> [Dataset excerpt]

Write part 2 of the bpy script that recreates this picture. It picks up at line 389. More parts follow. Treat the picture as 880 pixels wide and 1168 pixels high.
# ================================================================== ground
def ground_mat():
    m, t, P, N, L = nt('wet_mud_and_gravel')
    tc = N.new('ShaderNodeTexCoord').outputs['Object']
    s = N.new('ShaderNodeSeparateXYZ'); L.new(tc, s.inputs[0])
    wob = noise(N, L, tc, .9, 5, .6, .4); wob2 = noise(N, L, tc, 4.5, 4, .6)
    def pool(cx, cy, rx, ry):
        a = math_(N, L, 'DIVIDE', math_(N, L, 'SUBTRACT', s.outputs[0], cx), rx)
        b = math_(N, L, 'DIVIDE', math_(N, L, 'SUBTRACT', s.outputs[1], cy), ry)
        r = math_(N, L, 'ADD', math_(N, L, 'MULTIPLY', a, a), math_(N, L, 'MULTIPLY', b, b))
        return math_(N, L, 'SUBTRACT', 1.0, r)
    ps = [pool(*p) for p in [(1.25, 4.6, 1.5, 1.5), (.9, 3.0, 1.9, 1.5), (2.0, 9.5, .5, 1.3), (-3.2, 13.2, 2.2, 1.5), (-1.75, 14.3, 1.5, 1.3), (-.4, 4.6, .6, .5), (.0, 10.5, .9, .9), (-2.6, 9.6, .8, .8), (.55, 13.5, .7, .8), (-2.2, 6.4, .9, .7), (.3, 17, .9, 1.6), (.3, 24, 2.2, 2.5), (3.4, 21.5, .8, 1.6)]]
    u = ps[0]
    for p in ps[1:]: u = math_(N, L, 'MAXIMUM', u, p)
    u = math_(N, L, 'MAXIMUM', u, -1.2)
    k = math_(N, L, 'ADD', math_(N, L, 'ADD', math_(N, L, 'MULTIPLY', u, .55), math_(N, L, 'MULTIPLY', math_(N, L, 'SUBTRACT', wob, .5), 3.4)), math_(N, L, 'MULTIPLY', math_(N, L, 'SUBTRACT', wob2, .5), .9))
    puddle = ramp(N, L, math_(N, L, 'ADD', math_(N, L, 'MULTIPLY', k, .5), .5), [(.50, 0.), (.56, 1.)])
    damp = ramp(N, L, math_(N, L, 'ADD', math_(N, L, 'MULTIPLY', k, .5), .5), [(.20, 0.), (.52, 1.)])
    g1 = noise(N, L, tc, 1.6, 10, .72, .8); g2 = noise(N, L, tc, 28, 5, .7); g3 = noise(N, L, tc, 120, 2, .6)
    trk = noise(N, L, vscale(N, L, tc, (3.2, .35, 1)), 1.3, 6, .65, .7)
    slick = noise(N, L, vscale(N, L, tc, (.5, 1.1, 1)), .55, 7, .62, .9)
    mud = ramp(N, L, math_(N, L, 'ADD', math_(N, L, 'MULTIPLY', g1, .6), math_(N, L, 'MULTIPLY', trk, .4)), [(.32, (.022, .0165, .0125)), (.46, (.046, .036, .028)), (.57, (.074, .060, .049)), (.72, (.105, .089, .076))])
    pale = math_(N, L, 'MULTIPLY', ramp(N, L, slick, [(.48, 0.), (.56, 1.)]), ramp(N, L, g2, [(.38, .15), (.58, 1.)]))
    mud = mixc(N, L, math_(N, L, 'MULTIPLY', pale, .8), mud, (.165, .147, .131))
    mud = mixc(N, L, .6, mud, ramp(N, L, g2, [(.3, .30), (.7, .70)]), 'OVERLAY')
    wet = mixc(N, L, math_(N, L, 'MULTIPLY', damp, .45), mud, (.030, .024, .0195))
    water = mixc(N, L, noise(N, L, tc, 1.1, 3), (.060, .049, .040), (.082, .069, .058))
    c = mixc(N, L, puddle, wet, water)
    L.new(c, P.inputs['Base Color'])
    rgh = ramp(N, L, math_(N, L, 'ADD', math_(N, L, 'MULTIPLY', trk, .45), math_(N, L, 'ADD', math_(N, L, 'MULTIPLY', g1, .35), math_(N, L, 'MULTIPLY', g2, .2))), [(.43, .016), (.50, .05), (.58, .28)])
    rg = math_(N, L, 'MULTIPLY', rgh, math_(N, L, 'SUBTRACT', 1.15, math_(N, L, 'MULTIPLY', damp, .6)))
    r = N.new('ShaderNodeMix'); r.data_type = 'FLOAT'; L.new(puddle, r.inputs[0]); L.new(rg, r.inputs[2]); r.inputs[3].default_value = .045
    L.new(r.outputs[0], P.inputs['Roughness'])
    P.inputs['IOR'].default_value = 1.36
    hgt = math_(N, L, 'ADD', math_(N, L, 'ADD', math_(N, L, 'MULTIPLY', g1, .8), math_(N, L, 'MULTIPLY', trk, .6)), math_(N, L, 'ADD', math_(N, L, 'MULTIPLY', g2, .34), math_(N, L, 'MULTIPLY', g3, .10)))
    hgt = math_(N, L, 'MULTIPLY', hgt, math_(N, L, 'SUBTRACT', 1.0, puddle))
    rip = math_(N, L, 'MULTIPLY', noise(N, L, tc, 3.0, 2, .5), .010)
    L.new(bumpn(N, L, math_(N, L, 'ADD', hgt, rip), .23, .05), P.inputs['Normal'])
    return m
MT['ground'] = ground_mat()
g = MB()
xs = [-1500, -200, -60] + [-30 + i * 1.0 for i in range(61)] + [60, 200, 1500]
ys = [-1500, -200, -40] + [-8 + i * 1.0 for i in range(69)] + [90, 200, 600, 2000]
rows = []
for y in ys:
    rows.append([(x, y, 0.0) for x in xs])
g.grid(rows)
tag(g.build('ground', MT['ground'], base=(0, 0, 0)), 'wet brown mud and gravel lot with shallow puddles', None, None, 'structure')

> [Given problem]
Extract the complete listing above, reproducing each line exactly.

> [Task output]
Write part 2 of the bpy script that recreates this picture. It picks up at line 389. More parts follow. Treat the picture as 880 pixels wide and 1168 pixels high.
# ================================================================== ground
def ground_mat():
    m, t, P, N, L = nt('wet_mud_and_gravel')
    tc = N.new('ShaderNodeTexCoord').outputs['Object']
    s = N.new('ShaderNodeSeparateXYZ'); L.new(tc, s.inputs[0])
    wob = noise(N, L, tc, .9, 5, .6, .4); wob2 = noise(N, L, tc, 4.5, 4, .6)
    def pool(cx, cy, rx, ry):
        a = math_(N, L, 'DIVIDE', math_(N, L, 'SUBTRACT', s.outputs[0], cx), rx)
        b = math_(N, L, 'DIVIDE', math_(N, L, 'SUBTRACT', s.outputs[1], cy), ry)
        r = math_(N, L, 'ADD', math_(N, L, 'MULTIPLY', a, a), math_(N, L, 'MULTIPLY', b, b))
        return math_(N, L, 'SUBTRACT', 1.0, r)
    ps = [pool(*p) for p in [(1.25, 4.6, 1.5, 1.5), (.9, 3.0, 1.9, 1.5), (2.0, 9.5, .5, 1.3), (-3.2, 13.2, 2.2, 1.5), (-1.75, 14.3, 1.5, 1.3), (-.4, 4.6, .6, .5), (.0, 10.5, .9, .9), (-2.6, 9.6, .8, .8), (.55, 13.5, .7, .8), (-2.2, 6.4, .9, .7), (.3, 17, .9, 1.6), (.3, 24, 2.2, 2.5), (3.4, 21.5, .8, 1.6)]]
    u = ps[0]
    for p in ps[1:]: u = math_(N, L, 'MAXIMUM', u, p)
    u = math_(N, L, 'MAXIMUM', u, -1.2)
    k = math_(N, L, 'ADD', math_(N, L, 'ADD', math_(N, L, 'MULTIPLY', u, .55), math_(N, L, 'MULTIPLY', math_(N, L, 'SUBTRACT', wob, .5), 3.4)), math_(N, L, 'MULTIPLY', math_(N, L, 'SUBTRACT', wob2, .5), .9))
    puddle = ramp(N, L, math_(N, L, 'ADD', math_(N, L, 'MULTIPLY', k, .5), .5), [(.50, 0.), (.56, 1.)])
    damp = ramp(N, L, math_(N, L, 'ADD', math_(N, L, 'MULTIPLY', k, .5), .5), [(.20, 0.), (.52, 1.)])
    g1 = noise(N, L, tc, 1.6, 10, .72, .8); g2 = noise(N, L, tc, 28, 5, .7); g3 = noise(N, L, tc, 120, 2, .6)
    trk = noise(N, L, vscale(N, L, tc, (3.2, .35, 1)), 1.3, 6, .65, .7)
    slick = noise(N, L, vscale(N, L, tc, (.5, 1.1, 1)), .55, 7, .62, .9)
    mud = ramp(N, L, math_(N, L, 'ADD', math_(N, L, 'MULTIPLY', g1, .6), math_(N, L, 'MULTIPLY', trk, .4)), [(.32, (.022, .0165, .0125)), (.46, (.046, .036, .028)), (.57, (.074, .060, .049)), (.72, (.105, .089, .076))])
    pale = math_(N, L, 'MULTIPLY', ramp(N, L, slick, [(.48, 0.), (.56, 1.)]), ramp(N, L, g2, [(.38, .15), (.58, 1.)]))
    mud = mixc(N, L, math_(N, L, 'MULTIPLY', pale, .8), mud, (.165, .147, .131))
    mud = mixc(N, L, .6, mud, ramp(N, L, g2, [(.3, .30), (.7, .70)]), 'OVERLAY')
    wet = mixc(N, L, math_(N, L, 'MULTIPLY', damp, .45), mud, (.030, .024, .0195))
    water = mixc(N, L, noise(N, L, tc, 1.1, 3), (.060, .049, .040), (.082, .069, .058))
    c = mixc(N, L, puddle, wet, water)
    L.new(c, P.inputs['Base Color'])
    rgh = ramp(N, L, math_(N, L, 'ADD', math_(N, L, 'MULTIPLY', trk, .45), math_(N, L, 'ADD', math_(N, L, 'MULTIPLY', g1, .35), math_(N, L, 'MULTIPLY', g2, .2))), [(.43, .016), (.50, .05), (.58, .28)])
    rg = math_(N, L, 'MULTIPLY', rgh, math_(N, L, 'SUBTRACT', 1.15, math_(N, L, 'MULTIPLY', damp, .6)))
    r = N.new('ShaderNodeMix'); r.data_type = 'FLOAT'; L.new(puddle, r.inputs[0]); L.new(rg, r.inputs[2]); r.inputs[3].default_value = .045
    L.new(r.outputs[0], P.inputs['Roughness'])
    P.inputs['IOR'].default_value = 1.36
    hgt = math_(N, L, 'ADD', math_(N, L, 'ADD', math_(N, L, 'MULTIPLY', g1, .8), math_(N, L, 'MULTIPLY', trk, .6)), math_(N, L, 'ADD', math_(N, L, 'MULTIPLY', g2, .34), math_(N, L, 'MULTIPLY', g3, .10)))
    hgt = math_(N, L, 'MULTIPLY', hgt, math_(N, L, 'SUBTRACT', 1.0, puddle))
    rip = math_(N, L, 'MULTIPLY', noise(N, L, tc, 3.0, 2, .5), .010)
    L.new(bumpn(N, L, math_(N, L, 'ADD', hgt, rip), .23, .05), P.inputs['Normal'])
    return m
MT['ground'] = ground_mat()
g = MB()
xs = [-1500, -200, -60] + [-30 + i * 1.0 for i in range(61)] + [60, 200, 1500]
ys = [-1500, -200, -40] + [-8 + i * 1.0 for i in range(69)] + [90, 200, 600, 2000]
rows = []
for y in ys:
    rows.append([(x, y, 0.0) for x in xs])
g.grid(rows)
tag(g.build('ground', MT['ground'], base=(0, 0, 0)), 'wet brown mud and gravel lot with shallow puddles', None, None, 'structure')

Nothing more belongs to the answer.